**Short exercise:**
Transcribe all of the material exactly.

## Begin

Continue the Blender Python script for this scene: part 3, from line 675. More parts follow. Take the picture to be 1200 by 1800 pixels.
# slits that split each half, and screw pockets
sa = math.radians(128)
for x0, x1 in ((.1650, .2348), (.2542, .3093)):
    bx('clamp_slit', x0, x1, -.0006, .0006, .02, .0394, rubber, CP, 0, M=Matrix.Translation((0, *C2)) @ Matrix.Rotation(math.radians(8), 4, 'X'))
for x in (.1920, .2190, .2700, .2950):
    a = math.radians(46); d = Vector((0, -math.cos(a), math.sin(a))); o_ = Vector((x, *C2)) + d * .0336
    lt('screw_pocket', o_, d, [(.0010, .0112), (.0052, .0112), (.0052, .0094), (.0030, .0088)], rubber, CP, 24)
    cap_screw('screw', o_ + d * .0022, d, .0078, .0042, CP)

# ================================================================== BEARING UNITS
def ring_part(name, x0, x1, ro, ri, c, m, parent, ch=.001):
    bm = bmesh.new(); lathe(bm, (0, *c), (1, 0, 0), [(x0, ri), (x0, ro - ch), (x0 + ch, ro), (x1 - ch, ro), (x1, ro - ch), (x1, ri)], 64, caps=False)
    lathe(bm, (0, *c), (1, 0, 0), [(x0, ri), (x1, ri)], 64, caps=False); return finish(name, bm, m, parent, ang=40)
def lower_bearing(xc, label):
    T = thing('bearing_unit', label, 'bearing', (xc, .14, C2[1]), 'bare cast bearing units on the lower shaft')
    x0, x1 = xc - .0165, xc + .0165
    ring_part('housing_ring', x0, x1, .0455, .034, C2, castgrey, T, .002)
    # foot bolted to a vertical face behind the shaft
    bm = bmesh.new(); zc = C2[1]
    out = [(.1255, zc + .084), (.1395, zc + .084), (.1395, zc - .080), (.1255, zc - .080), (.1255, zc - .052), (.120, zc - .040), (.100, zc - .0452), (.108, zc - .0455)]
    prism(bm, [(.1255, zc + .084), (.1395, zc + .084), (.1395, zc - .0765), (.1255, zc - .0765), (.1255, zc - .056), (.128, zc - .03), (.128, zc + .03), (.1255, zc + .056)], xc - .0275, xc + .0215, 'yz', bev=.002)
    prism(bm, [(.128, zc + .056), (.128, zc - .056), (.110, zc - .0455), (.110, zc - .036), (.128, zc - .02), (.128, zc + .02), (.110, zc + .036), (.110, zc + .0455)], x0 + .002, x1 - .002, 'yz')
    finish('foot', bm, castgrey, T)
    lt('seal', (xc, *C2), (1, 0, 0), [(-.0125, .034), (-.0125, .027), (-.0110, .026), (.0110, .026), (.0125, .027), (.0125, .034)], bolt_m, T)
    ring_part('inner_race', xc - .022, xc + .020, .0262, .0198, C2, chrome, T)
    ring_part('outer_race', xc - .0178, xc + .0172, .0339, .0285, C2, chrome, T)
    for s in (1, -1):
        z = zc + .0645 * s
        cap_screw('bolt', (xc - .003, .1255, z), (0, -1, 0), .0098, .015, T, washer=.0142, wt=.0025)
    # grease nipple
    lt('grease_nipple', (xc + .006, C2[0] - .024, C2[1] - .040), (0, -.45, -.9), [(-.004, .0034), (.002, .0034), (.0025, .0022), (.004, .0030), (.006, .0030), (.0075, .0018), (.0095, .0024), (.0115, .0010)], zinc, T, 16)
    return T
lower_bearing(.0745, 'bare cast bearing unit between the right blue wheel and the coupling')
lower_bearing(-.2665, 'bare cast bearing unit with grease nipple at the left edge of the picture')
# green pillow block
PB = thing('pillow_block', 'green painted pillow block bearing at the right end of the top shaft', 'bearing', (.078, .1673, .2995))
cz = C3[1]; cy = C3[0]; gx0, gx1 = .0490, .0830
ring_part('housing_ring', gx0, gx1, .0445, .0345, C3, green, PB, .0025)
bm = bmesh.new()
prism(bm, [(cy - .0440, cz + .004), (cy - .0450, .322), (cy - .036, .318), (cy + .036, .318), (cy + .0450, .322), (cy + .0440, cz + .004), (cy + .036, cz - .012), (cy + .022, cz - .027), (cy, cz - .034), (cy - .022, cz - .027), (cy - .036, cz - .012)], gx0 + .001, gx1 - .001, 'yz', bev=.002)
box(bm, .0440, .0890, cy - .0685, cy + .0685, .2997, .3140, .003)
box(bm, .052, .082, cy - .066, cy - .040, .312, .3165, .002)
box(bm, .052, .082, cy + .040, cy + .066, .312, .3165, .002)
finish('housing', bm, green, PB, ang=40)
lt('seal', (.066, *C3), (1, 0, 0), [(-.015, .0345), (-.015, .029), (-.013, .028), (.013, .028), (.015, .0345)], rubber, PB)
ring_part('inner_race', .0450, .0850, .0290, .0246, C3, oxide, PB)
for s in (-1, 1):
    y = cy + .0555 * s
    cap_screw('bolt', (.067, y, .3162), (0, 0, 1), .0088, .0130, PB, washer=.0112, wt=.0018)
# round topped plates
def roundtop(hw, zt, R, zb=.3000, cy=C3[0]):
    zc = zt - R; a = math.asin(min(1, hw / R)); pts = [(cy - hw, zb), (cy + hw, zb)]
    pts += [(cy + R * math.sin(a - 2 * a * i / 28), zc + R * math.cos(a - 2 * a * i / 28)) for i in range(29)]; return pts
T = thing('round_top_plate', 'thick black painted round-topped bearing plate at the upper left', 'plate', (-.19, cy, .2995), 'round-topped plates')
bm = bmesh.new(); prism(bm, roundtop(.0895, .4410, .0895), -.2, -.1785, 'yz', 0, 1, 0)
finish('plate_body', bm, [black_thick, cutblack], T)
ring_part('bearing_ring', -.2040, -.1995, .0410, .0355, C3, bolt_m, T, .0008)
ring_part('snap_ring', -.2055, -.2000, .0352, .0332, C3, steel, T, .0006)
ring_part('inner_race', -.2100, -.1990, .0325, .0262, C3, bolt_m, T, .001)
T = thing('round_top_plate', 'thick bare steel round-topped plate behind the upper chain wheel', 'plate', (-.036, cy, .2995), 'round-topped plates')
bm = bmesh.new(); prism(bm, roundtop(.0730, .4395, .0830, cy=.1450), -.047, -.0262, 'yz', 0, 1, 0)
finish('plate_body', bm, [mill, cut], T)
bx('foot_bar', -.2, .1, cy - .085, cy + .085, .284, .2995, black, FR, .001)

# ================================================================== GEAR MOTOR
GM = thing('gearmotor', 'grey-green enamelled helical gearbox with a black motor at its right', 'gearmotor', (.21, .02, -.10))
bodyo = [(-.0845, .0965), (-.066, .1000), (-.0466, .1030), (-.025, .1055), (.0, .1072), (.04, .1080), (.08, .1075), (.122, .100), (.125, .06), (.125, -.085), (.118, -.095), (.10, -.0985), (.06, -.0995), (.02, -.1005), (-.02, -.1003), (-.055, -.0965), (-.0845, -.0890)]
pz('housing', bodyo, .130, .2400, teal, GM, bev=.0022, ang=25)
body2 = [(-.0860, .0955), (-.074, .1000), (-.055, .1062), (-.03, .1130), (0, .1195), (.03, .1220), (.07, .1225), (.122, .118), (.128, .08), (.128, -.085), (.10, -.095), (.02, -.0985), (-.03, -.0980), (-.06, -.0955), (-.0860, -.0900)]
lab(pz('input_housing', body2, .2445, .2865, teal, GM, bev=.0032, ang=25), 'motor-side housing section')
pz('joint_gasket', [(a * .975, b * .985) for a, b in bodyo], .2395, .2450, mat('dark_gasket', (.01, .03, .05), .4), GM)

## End

**Written response:**
Continue the Blender Python script for this scene: part 3, from line 675. More parts follow. Take the picture to be 1200 by 1800 pixels.
# slits that split each half, and screw pockets
sa = math.radians(128)
for x0, x1 in ((.1650, .2348), (.2542, .3093)):
    bx('clamp_slit', x0, x1, -.0006, .0006, .02, .0394, rubber, CP, 0, M=Matrix.Translation((0, *C2)) @ Matrix.Rotation(math.radians(8), 4, 'X'))
for x in (.1920, .2190, .2700, .2950):
    a = math.radians(46); d = Vector((0, -math.cos(a), math.sin(a))); o_ = Vector((x, *C2)) + d * .0336
    lt('screw_pocket', o_, d, [(.0010, .0112), (.0052, .0112), (.0052, .0094), (.0030, .0088)], rubber, CP, 24)
    cap_screw('screw', o_ + d * .0022, d, .0078, .0042, CP)

# ================================================================== BEARING UNITS
def ring_part(name, x0, x1, ro, ri, c, m, parent, ch=.001):
    bm = bmesh.new(); lathe(bm, (0, *c), (1, 0, 0), [(x0, ri), (x0, ro - ch), (x0 + ch, ro), (x1 - ch, ro), (x1, ro - ch), (x1, ri)], 64, caps=False)
    lathe(bm, (0, *c), (1, 0, 0), [(x0, ri), (x1, ri)], 64, caps=False); return finish(name, bm, m, parent, ang=40)
def lower_bearing(xc, label):
    T = thing('bearing_unit', label, 'bearing', (xc, .14, C2[1]), 'bare cast bearing units on the lower shaft')
    x0, x1 = xc - .0165, xc + .0165
    ring_part('housing_ring', x0, x1, .0455, .034, C2, castgrey, T, .002)
    # foot bolted to a vertical face behind the shaft
    bm = bmesh.new(); zc = C2[1]
    out = [(.1255, zc + .084), (.1395, zc + .084), (.1395, zc - .080), (.1255, zc - .080), (.1255, zc - .052), (.120, zc - .040), (.100, zc - .0452), (.108, zc - .0455)]
    prism(bm, [(.1255, zc + .084), (.1395, zc + .084), (.1395, zc - .0765), (.1255, zc - .0765), (.1255, zc - .056), (.128, zc - .03), (.128, zc + .03), (.1255, zc + .056)], xc - .0275, xc + .0215, 'yz', bev=.002)
    prism(bm, [(.128, zc + .056), (.128, zc - .056), (.110, zc - .0455), (.110, zc - .036), (.128, zc - .02), (.128, zc + .02), (.110, zc + .036), (.110, zc + .0455)], x0 + .002, x1 - .002, 'yz')
    finish('foot', bm, castgrey, T)
    lt('seal', (xc, *C2), (1, 0, 0), [(-.0125, .034), (-.0125, .027), (-.0110, .026), (.0110, .026), (.0125, .027), (.0125, .034)], bolt_m, T)
    ring_part('inner_race', xc - .022, xc + .020, .0262, .0198, C2, chrome, T)
    ring_part('outer_race', xc - .0178, xc + .0172, .0339, .0285, C2, chrome, T)
    for s in (1, -1):
        z = zc + .0645 * s
        cap_screw('bolt', (xc - .003, .1255, z), (0, -1, 0), .0098, .015, T, washer=.0142, wt=.0025)
    # grease nipple
    lt('grease_nipple', (xc + .006, C2[0] - .024, C2[1] - .040), (0, -.45, -.9), [(-.004, .0034), (.002, .0034), (.0025, .0022), (.004, .0030), (.006, .0030), (.0075, .0018), (.0095, .0024), (.0115, .0010)], zinc, T, 16)
    return T
lower_bearing(.0745, 'bare cast bearing unit between the right blue wheel and the coupling')
lower_bearing(-.2665, 'bare cast bearing unit with grease nipple at the left edge of the picture')
# green pillow block
PB = thing('pillow_block', 'green painted pillow block bearing at the right end of the top shaft', 'bearing', (.078, .1673, .2995))
cz = C3[1]; cy = C3[0]; gx0, gx1 = .0490, .0830
ring_part('housing_ring', gx0, gx1, .0445, .0345, C3, green, PB, .0025)
bm = bmesh.new()
prism(bm, [(cy - .0440, cz + .004), (cy - .0450, .322), (cy - .036, .318), (cy + .036, .318), (cy + .0450, .322), (cy + .0440, cz + .004), (cy + .036, cz - .012), (cy + .022, cz - .027), (cy, cz - .034), (cy - .022, cz - .027), (cy - .036, cz - .012)], gx0 + .001, gx1 - .001, 'yz', bev=.002)
box(bm, .0440, .0890, cy - .0685, cy + .0685, .2997, .3140, .003)
box(bm, .052, .082, cy - .066, cy - .040, .312, .3165, .002)
box(bm, .052, .082, cy + .040, cy + .066, .312, .3165, .002)
finish('housing', bm, green, PB, ang=40)
lt('seal', (.066, *C3), (1, 0, 0), [(-.015, .0345), (-.015, .029), (-.013, .028), (.013, .028), (.015, .0345)], rubber, PB)
ring_part('inner_race', .0450, .0850, .0290, .0246, C3, oxide, PB)
for s in (-1, 1):
    y = cy + .0555 * s
    cap_screw('bolt', (.067, y, .3162), (0, 0, 1), .0088, .0130, PB, washer=.0112, wt=.0018)
# round topped plates
def roundtop(hw, zt, R, zb=.3000, cy=C3[0]):
    zc = zt - R; a = math.asin(min(1, hw / R)); pts = [(cy - hw, zb), (cy + hw, zb)]
    pts += [(cy + R * math.sin(a - 2 * a * i / 28), zc + R * math.cos(a - 2 * a * i / 28)) for i in range(29)]; return pts
T = thing('round_top_plate', 'thick black painted round-topped bearing plate at the upper left', 'plate', (-.19, cy, .2995), 'round-topped plates')
bm = bmesh.new(); prism(bm, roundtop(.0895, .4410, .0895), -.2, -.1785, 'yz', 0, 1, 0)
finish('plate_body', bm, [black_thick, cutblack], T)
ring_part('bearing_ring', -.2040, -.1995, .0410, .0355, C3, bolt_m, T, .0008)
ring_part('snap_ring', -.2055, -.2000, .0352, .0332, C3, steel, T, .0006)
ring_part('inner_race', -.2100, -.1990, .0325, .0262, C3, bolt_m, T, .001)
T = thing('round_top_plate', 'thick bare steel round-topped plate behind the upper chain wheel', 'plate', (-.036, cy, .2995), 'round-topped plates')
bm = bmesh.new(); prism(bm, roundtop(.0730, .4395, .0830, cy=.1450), -.047, -.0262, 'yz', 0, 1, 0)
finish('plate_body', bm, [mill, cut], T)
bx('foot_bar', -.2, .1, cy - .085, cy + .085, .284, .2995, black, FR, .001)

# ================================================================== GEAR MOTOR
GM = thing('gearmotor', 'grey-green enamelled helical gearbox with a black motor at its right', 'gearmotor', (.21, .02, -.10))
bodyo = [(-.0845, .0965), (-.066, .1000), (-.0466, .1030), (-.025, .1055), (.0, .1072), (.04, .1080), (.08, .1075), (.122, .100), (.125, .06), (.125, -.085), (.118, -.095), (.10, -.0985), (.06, -.0995), (.02, -.1005), (-.02, -.1003), (-.055, -.0965), (-.0845, -.0890)]
pz('housing', bodyo, .130, .2400, teal, GM, bev=.0022, ang=25)
body2 = [(-.0860, .0955), (-.074, .1000), (-.055, .1062), (-.03, .1130), (0, .1195), (.03, .1220), (.07, .1225), (.122, .118), (.128, .08), (.128, -.085), (.10, -.095), (.02, -.0985), (-.03, -.0980), (-.06, -.0955), (-.0860, -.0900)]
lab(pz('input_housing', body2, .2445, .2865, teal, GM, bev=.0032, ang=25), 'motor-side housing section')
pz('joint_gasket', [(a * .975, b * .985) for a, b in bodyo], .2395, .2450, mat('dark_gasket', (.01, .03, .05), .4), GM)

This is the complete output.